Sunday, 26 October 2025

Sotheby’s Paris Breaks French Record with €89.7 Million Sales; Modigliani Work Tops at €27 Million

Amedeo Modigliani's Elvire en buste (1918-19) sold for a record-breaking 27 million euros in Paris. Cover picture of Niccolo Pasqualetti SS26 by Jay Zoo for DAM. 

Paris has once again asserted its growing dominance in the global art market. During Art Basel week, Sotheby’s Paris shattered its own record with a combined total of €89.7 million across its Modernités and Surrealism and Its Legacy auctions, the highest result ever achieved by the auction house in France.

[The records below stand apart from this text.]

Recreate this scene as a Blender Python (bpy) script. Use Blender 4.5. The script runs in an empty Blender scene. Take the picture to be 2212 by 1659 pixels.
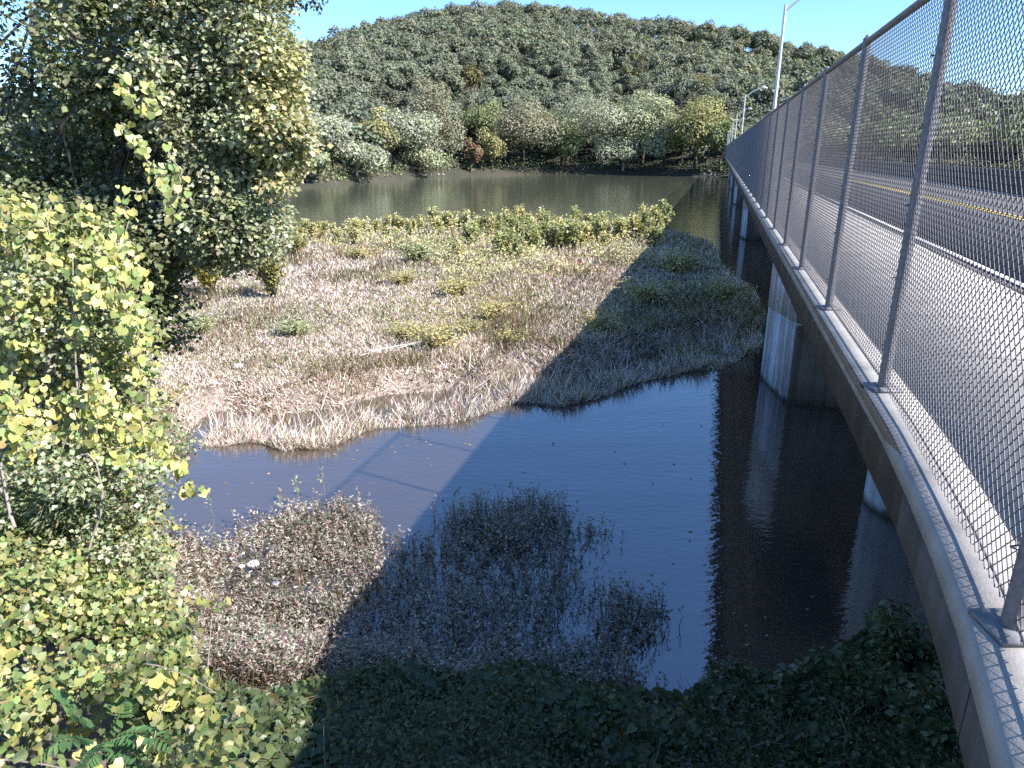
import bpy, math, random
import numpy as np
from mathutils import Vector, Matrix

rng = np.random.default_rng(7)
random.seed(7)
scene = bpy.context.scene
col = scene.collection

# ------------------------------------------------------------------ camera, sky, sun, exposure
CAM_H = 8.0
FPX = 700.0                      # focal length in pixels of a 1024 px wide picture
HORIZON = 150.0
PITCH = math.atan((384.0 - HORIZON) / FPX)
cam_data = bpy.data.cameras.new("camera")
cam_data.sensor_width = 36.0
cam_data.lens = 36.0 * FPX / 1024.0
cam_data.clip_start = 0.05
cam_data.clip_end = 6000.0
cam = bpy.data.objects.new("camera", cam_data)
col.objects.link(cam)
cam.location = (0, 0, CAM_H)
cam.rotation_euler = (math.pi / 2 - PITCH, 0, 0)
scene.camera = cam

VPX = 721.0                      # bridge heading
BR = Vector(((VPX - 512) / FPX, math.cos(PITCH) + (384 - HORIZON) / FPX * math.sin(PITCH), 0)).normalized()
BN = Vector((BR.y, -BR.x, 0))    # to the right of the bridge heading
YAW = math.atan2(BR.x, BR.y)

SUN_EL = math.radians(42.0)
SUN_AZ = YAW + math.radians(103.0)
SUN_DIR = Vector((math.sin(SUN_AZ) * math.cos(SUN_EL), math.cos(SUN_AZ) * math.cos(SUN_EL), math.sin(SUN_EL)))
world = bpy.data.worlds.new("World")
scene.world = world
world.use_nodes = True
wn = world.node_tree.nodes
wl = world.node_tree.links
wn.clear()
sky = wn.new("ShaderNodeTexSky")
sky.sky_type = 'NISHITA'
sky.sun_disc = False
sky.sun_elevation = SUN_EL
sky.sun_rotation = SUN_AZ
sky.altitude = 300
sky.air_density = 1.0
sky.dust_density = 0.2
sky.ozone_density = 10.0
bg = wn.new("ShaderNodeBackground")
bg.inputs['Strength'].default_value = 0.12
wo = wn.new("ShaderNodeOutputWorld")
wl.new(sky.outputs[0], bg.inputs['Color'])
wl.new(bg.outputs[0], wo.inputs['Surface'])

sun_data = bpy.data.lights.new("sun", 'SUN')
sun_data.energy = 5.0
sun_data.angle = math.radians(0.7)
sun_data.color = (1.0, 0.95, 0.90)
sun = bpy.data.objects.new("sun", sun_data)
col.objects.link(sun)
sun.rotation_euler = SUN_DIR.to_track_quat('Z', 'Y').to_euler()
sun.location = SUN_DIR * 60

scene.render.engine = 'CYCLES'
scene.view_settings.view_transform = 'Standard'
scene.view_settings.look = 'None'
scene.view_settings.exposure = 1.45
scene.view_settings.gamma = 1.0
scene.view_settings.use_curve_mapping = False
scene.cycles.max_bounces = 6
scene.cycles.diffuse_bounces = 2
scene.cycles.glossy_bounces = 3
scene.cycles.transmission_bounces = 3
scene.cycles.transparent_max_bounces = 4
scene.cycles.caustics_reflective = False
scene.cycles.caustics_refractive = False
scene.cycles.use_denoising = False
scene.cycles.use_adaptive_sampling = False

# ------------------------------------------------------------------ pixel planning helpers (pixels of a 2212 px wide view)
SC = 1024.0 / 2212.0
def ray(u, v):
    u = np.asarray(u, float) * SC; v = np.asarray(v, float) * SC
    x = (u - 512) / FPX; y = (384 - v) / FPX
    return np.stack([x, math.cos(PITCH) + y * math.sin(PITCH), -math.sin(PITCH) + y * math.cos(PITCH)], -1)
def ground_at(u, v, z=0.0):
    d = ray(u, v)
    t = (np.asarray(z) - CAM_H) / d[..., 2]
    return np.stack([d[..., 0] * t, d[..., 1] * t, np.broadcast_to(z, t.shape)], -1)
def at(u, v, depth):
    d = ray(u, v)
    t = np.asarray(depth, float) / d[..., 1]
    return d * t[..., None] + np.array([0, 0, CAM_H])
def to_px(P):
    P = np.asarray(P, float); q = P - np.array([0, 0, CAM_H])
    zc = q[..., 1] * math.cos(PITCH) - q[..., 2] * math.sin(PITCH)
    yc = q[..., 1] * math.sin(PITCH) + q[..., 2] * math.cos(PITCH)
    return (512 + FPX * q[..., 0] / zc) / SC, (384 - FPX * yc / zc) / SC
def plan(pts, z=0.0):
    a = np.array(pts, float)
    return ground_at(a[:, 0], a[:, 1], z)[:, :2]
def br(lat, along, z=0.0):
    """point given by its distance right of the camera and along the bridge"""
    p = BN * lat + BR * along
    return Vector((p.x, p.y, z))

# ------------------------------------------------------------------ numeric helpers
def unit(a):
    return a / np.maximum(np.linalg.norm(a, axis=-1, keepdims=True), 1e-9)
def rand_dirs(n):
    return unit(rng.normal(size=(n, 3)))
def inside_poly(P, poly):
    x, y = P[:, 0], P[:, 1]
    res = np.zeros(len(P), bool)
    n = len(poly)
    for i in range(n):
        x1, y1 = poly[i]; x2, y2 = poly[(i + 1) % n]
        if y1 == y2: continue
        c = ((y1 > y) != (y2 > y)) & (x < (x2 - x1) * (y - y1) / (y2 - y1) + x1)
        res ^= c
    return res
def signed_dist(P, poly):
    d = np.full(len(P), 1e9)
    n = len(poly)
    for i in range(n):
        a = poly[i]; b = poly[(i + 1) % n]
        ab = b - a; l2 = max(ab @ ab, 1e-9)
        t = np.clip(((P - a) @ ab) / l2, 0, 1)
        q = P - (a + t[:, None] * ab)
        d = np.minimum(d, np.sqrt((q * q).sum(1)))
    return np.where(inside_poly(P, poly), d, -d)
def sample_poly(poly, n):
    poly = np.asarray(poly, float)
    lo, hi = poly.min(0), poly.max(0)
    out = []; m = 0
    while m < n:
        q = lo + (hi - lo) * rng.random((n * 2, 2))
        q = q[inside_poly(q, poly)]
        out.append(q); m += len(q)
    return np.concatenate(out)[:n]
def vnoise(x, y, s=1.0, seed=0):
    """smooth 2-D value noise, 0..1"""
    x = np.asarray(x) / s; y = np.asarray(y) / s
    xi = np.floor(x).astype(np.int64); yi = np.floor(y).astype(np.int64)
    fx = x - xi; fy = y - yi
    fx = fx * fx * (3 - 2 * fx); fy = fy * fy * (3 - 2 * fy)
    def h(a, b):
        n = (a * 374761393 + b * 668265263 + seed * 982451653) & 0x7fffffff
        n = ((n ^ (n >> 13)) * 1274126177) & 0x7fffffff
        return ((n ^ (n >> 16)) & 0xffff) / 65535.0
    return (h(xi, yi) * (1 - fx) + h(xi + 1, yi) * fx) * (1 - fy) + (h(xi, yi + 1) * (1 - fx) + h(xi + 1, yi + 1) * fx) * fy
def fbm(x, y, s, seed=0, o=3):
    v = 0; a = 0.5; t = 0
    for k in range(o):
        v = v + a * vnoise(x, y, s / 2 ** k, seed + k); t += a; a *= 0.5
    return v / t

# ------------------------------------------------------------------ mesh helpers
class MB:
    """collects vertices, faces and vertex colours of ONE mesh"""
    def __init__(self):
        self.V = []; self.F = {}; self.C = []; self.M = {}; self.n = 0
    def add(self, V, F, C=(1, 1, 1), mi=0):
        V = np.asarray(V, float).reshape(-1, 3)
        F = np.asarray(F, np.int64)
        if F.ndim == 1: F = F[None]
        C = np.asarray(C, float)
        if C.ndim == 1: C = np.broadcast_to(C, (len(V), 3))
        k = F.shape[1]
        self.F.setdefault(k, []).append(F + self.n)
        self.M.setdefault(k, []).append(np.full(len(F), mi, np.int32))
        self.V.append(V); self.C.append(C); self.n += len(V)
        return self
    def mesh(self, name, mats, smooth=False):
        V = np.concatenate(self.V); C = np.concatenate(self.C)
        me = bpy.data.meshes.new(name)
        loops = []; starts = []; tot = 0; mis = []
        for k in sorted(self.F):
            f = np.concatenate(self.F[k]); loops.append(f.ravel())
            starts.append(tot + np.arange(len(f)) * k); tot += f.size
            mis.append(np.concatenate(self.M[k]))
        loops = np.concatenate(loops).astype(np.int32); starts = np.concatenate(starts).astype(np.int32)
        me.vertices.add(len(V)); me.vertices.foreach_set('co', V.astype(np.float32).ravel())
        me.loops.add(len(loops)); me.loops.foreach_set('vertex_index', loops)
        me.polygons.add(len(starts)); me.polygons.foreach_set('loop_start', starts)
        me.polygons.foreach_set('material_index', np.concatenate(mis))
        me.update(calc_edges=True)
        at_ = me.attributes.new('tint', 'FLOAT_COLOR', 'POINT')
        c4 = np.ones((len(V), 4), np.float32); c4[:, :3] = C
        at_.data.foreach_set('color', c4.ravel())
        if smooth:
            me.polygons.foreach_set('use_smooth', np.ones(len(starts), bool))
        me.validate()
        for m in (mats if isinstance(mats, (list, tuple)) else [mats]):
            me.materials.append(m)
        return me
    def build(self, name, mats, parent=None, smooth=False):
        return link(name, self.mesh(name, mats, smooth), parent)
def link(name, data, parent=None):
    o = bpy.data.objects.new(name, data); col.objects.link(o)
    if parent is not None: o.parent = parent
    return o
def tag(o, label=None, cat=None, group=None, kind=None):
    if label: o['label'] = label
    if cat: o['category'] = cat
    if group: o['group'] = group
    if kind: o['kind'] = kind
    return o
def thing(name, loc, label, cat, group=None, rz=0.0):
    o = link(name, None); o.location = loc; o.rotation_euler = (0, 0, rz)
    return tag(o, label, cat, group)
BOXF = np.array([[0, 3, 2, 1], [4, 5, 6, 7], [0, 1, 5, 4], [1, 2, 6, 5], [2, 3, 7, 6], [3, 0, 4, 7]])
def hexa(mb, base, top, C=(1, 1, 1), mi=0):
    """closed block from four base and four top points"""
    return mb.add(np.concatenate([np.asarray(base, float), np.asarray(top, float)]), BOXF, C, mi)
def box(mb, lo, hi, C=(1, 1, 1), mi=0):
    x0, y0, z0 = lo; x1, y1, z1 = hi
    b = [(x0, y0, z0), (x1, y0, z0), (x1, y1, z0), (x0, y1, z0)]
    t = [(x0, y0, z1), (x1, y0, z1), (x1, y1, z1), (x0, y1, z1)]
    return hexa(mb, b, t, C, mi)
def tube(mb, pts, rad, sides=6, C=(1, 1, 1), mi=0, cap=True):
    pts = np.asarray(pts, float); n = len(pts)
    rad = np.broadcast_to(np.asarray(rad, float), (n,))
    tg = np.gradient(pts, axis=0); tg = unit(tg)
    up = np.array([0, 0, 1.0]) if abs(tg[0][2]) < 0.9 else np.array([1.0, 0, 0])
    rings = []
    for i in range(n):
        a = np.cross(tg[i], up); a /= max(np.linalg.norm(a), 1e-9); b = np.cross(a, tg[i]); up = b
        th = np.arange(sides) * 2 * math.pi / sides
        rings.append(pts[i] + rad[i] * (np.cos(th)[:, None] * a + np.sin(th)[:, None] * b))
    V = np.concatenate(rings)
    F = []
    for i in range(n - 1):
        for j in range(sides):
            k = (j + 1) % sides
            F.append((i * sides + j, i * sides + k, (i + 1) * sides + k, (i + 1) * sides + j))
    mb.add(V, np.array(F), C, mi)
    if cap:
        c0 = np.array([list(range(sides))[::-1]]); c1 = np.array([list(range(sides))])
        mb.add(rings[0], c0, C, mi); mb.add(rings[-1], c1, C, mi)
    return mb
def sweep(mb, path_xy, profile, C=(1, 1, 1), closed_ends=True, mi=0):
    """profile: (offset to the right, z) list swept along a plan path; closed profile"""
    path = np.asarray(path_xy, float)
    t = unit(np.gradient(path, axis=0)); nrm = np.stack([t[:, 1], -t[:, 0]], -1)
    prof = np.asarray(profile, float); k = len(prof)
    V = np.zeros((len(path), k, 3))
    V[:, :, :2] = path[:, None, :] + nrm[:, None, :] * prof[None, :, 0, None]
    V[:, :, 2] = prof[None, :, 1]
    i = np.arange(len(path) - 1)[:, None]; j = np.arange(k)[None, :]
    a = i * k + j; b = i * k + (j + 1) % k; c = (i + 1) * k + (j + 1) % k; d = (i + 1) * k + j
    mb.add(V.reshape(-1, 3), np.stack([a, b, c, d], -1).reshape(-1, 4), C, mi)
    if closed_ends:
        mb.add(V[0], np.arange(k)[None, ::-1], C, mi); mb.add(V[-1], np.arange(k)[None], C, mi)
    return mb

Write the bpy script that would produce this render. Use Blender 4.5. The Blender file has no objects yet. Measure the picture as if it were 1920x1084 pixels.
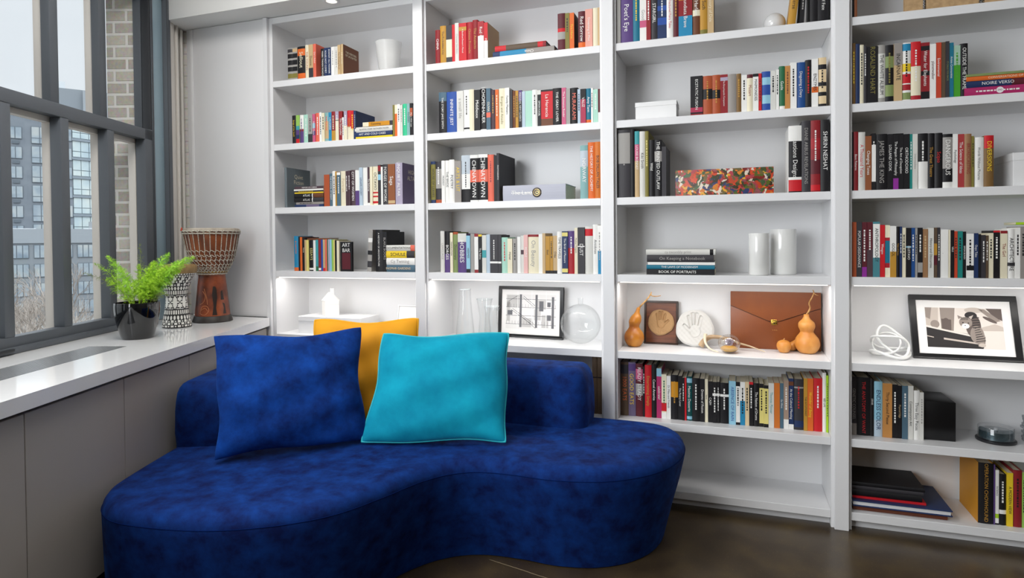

The sales underscored both the vitality of the Paris scene and collectors’ resurgent appetite for 20th-century masterpieces, writes Jeanne-Marie Cilento

The Sotheby's auction in Paris
where the Modigliani painting
went under the hammer.
AN HISTORIC moment at Sotheby's in Paris ignited a fierce bidding war among seven collectors for Amedeo Modigliani’s Elvire en buste (1918–19), before selling for €27 million, the highest price ever paid for the artist in France and a new record for the auction house in the French capital. 

The work, unseen in public for half a century, had remained in a private collection since 1974. Its appearance on the market marked the first time any portrait of Elvira by Modigliani had been offered at auction.

The result more than quadrupled its initial estimate, anchoring a night that confirmed the Italian painter’s continued magnetism among global collectors. Another of Modigliani’s works, Raymond, believed to depict the writer Raymond Radiguet, fetched €10.6 million after spirited bidding, further underlining the artist’s enduring appeal.

Together, the two paintings accounted for over a third of the Modernités total, which reached €62.8 million, surpassing pre-sale expectations by more than €10 million. Strong results also came from Alberto Giacometti’s Figurine, which more than doubled its estimate at €571,500, and Wols’ L’Oeil de Dieu, which achieved a record €1.9 million. A complete set of Pablo Picasso’s Séries 347 etchings, one of the rarest print series in his oeuvre, sold for the same amount, setting a French record for any Picasso print series.

René Magritte’s La magie noire doubled its estimate to reach €10.7 million, a record for any work from the Belgian artist’s celebrated series

Rene Magritte's La Magie noire 
doubled its estimate at auction, 
The Surrealism and Its Legacy sale followed with equally impressive results, bringing in €26.9 million, the second-highest total ever for a Surrealist auction in France. 

René Magritte’s La magie noire (at right) led the session, doubling its estimate to reach €10.7 million, a record for any work from the Belgian artist’s celebrated series. Paul Delvaux’s Woman with a Rose also set a new French benchmark at €2.4 million, while Óscar Domínguez, Konrad Klapheck, and Wols each achieved personal bests in the country.

Adding to the momentum, Salvador Dalí’s Swirling Sea Necklace exceeded expectations at €736,600, and Francis Picabia’s Lu-Li more than doubled its estimate at €508,000. In all, nearly 90% of lots sold, with over 60% making their auction debut, and a notable one-third of Surrealist buyers hailing from the United States, a sign of Paris’s growing international draw.

Presented in collaboration with the French fashion house Celine, the twin auctions demonstrated how Paris, long regarded as the cultural heart of Europe, is reclaiming its stature as a powerhouse in the global art economy. The record-setting performance follows a string of strong sales in London and New York, but the magnitude of this result, more than 50% higher than last year’s edition, signals a broader shift.

For Sotheby’s, the outcome cements its Paris headquarters as a concourse for the international market. For collectors, it reaffirms that the French capital, once again, is where art history and market confidence converge, and where the legacy of modern and Surrealist masters continues to inspire feverish competition under the auctioneer’s gavel.